As part of our service offering to clients, we assess the capital requirements and impact of the various reinsurance structures we propose. This, coupled with key metrics vital to the client, allows us to recommend and execute the most efficient reinsurance structure - one that allows the client to meet their strategic objectives. We use a bespoke DFA modelling tool to assist with modelling and testing various scenarios to arrive at an optimal structure.

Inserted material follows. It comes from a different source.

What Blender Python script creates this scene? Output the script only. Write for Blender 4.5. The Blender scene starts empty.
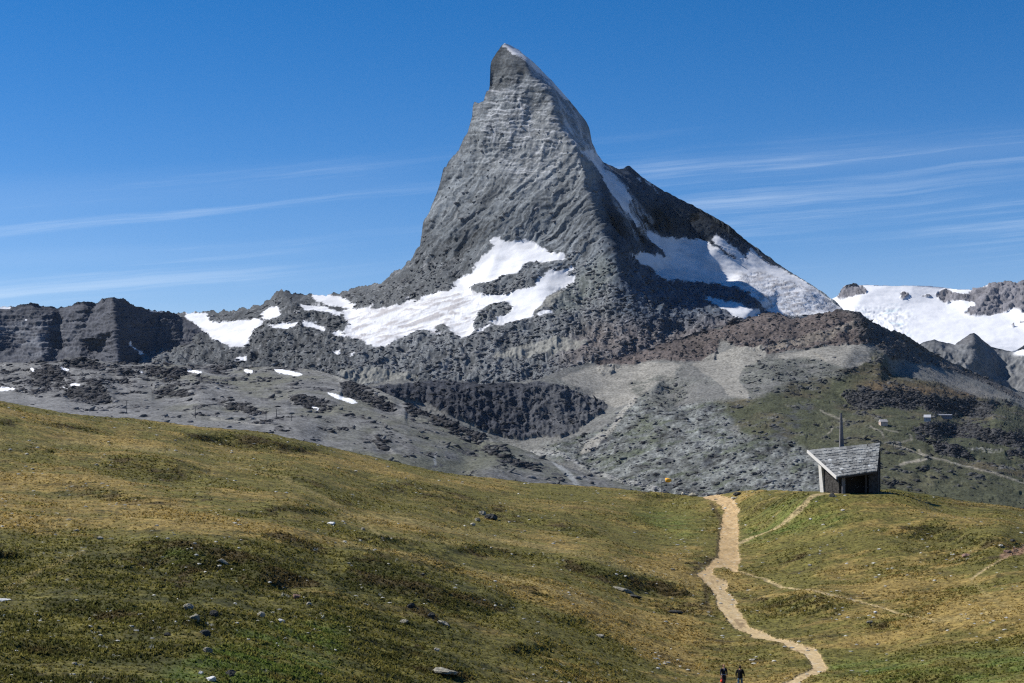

One of our clients had a portfolio exposed to a high frequency of low severity claims in one of the lines of business that they write. This line of business contributed a significant amount of the income to the business. This was coupled with a line of business with relatively large single risks with low frequency that made up a small proportion of their overall portfolio. These lines of business were to be placed through the same reinsurance treaty. Due to the nature of the portfolio mix and expected modelled claims experience, the ideal structure with the highest capital efficiency as recommended by the modelling necessitate a reduced deductible on their Excess of Loss reinsurance treaty.

Given our extensive knowledge of the reinsurance market and underwriting expertise, it became clear that the recommended technical structure would not be practically achievable and required alteration.

The appreciation of quantitative optimisation from the modelling coupled with our qualitative prowess allowed us to deliver a solution that was practically effective with reduced execution risk.

This perfectly illustrates the integral relationship between tools and human experience, and the balance in value of both.

It's clear that the key to maximising cutting-edge risk modelling is understanding what the numbers and outputs mean, where they come from and, in a real business context, what impact they might have on any proposed solution and the implementation thereof.

The (re)insurers and brokers that get this balance right are best placed to offer the most appropriate risk assessment and related cover.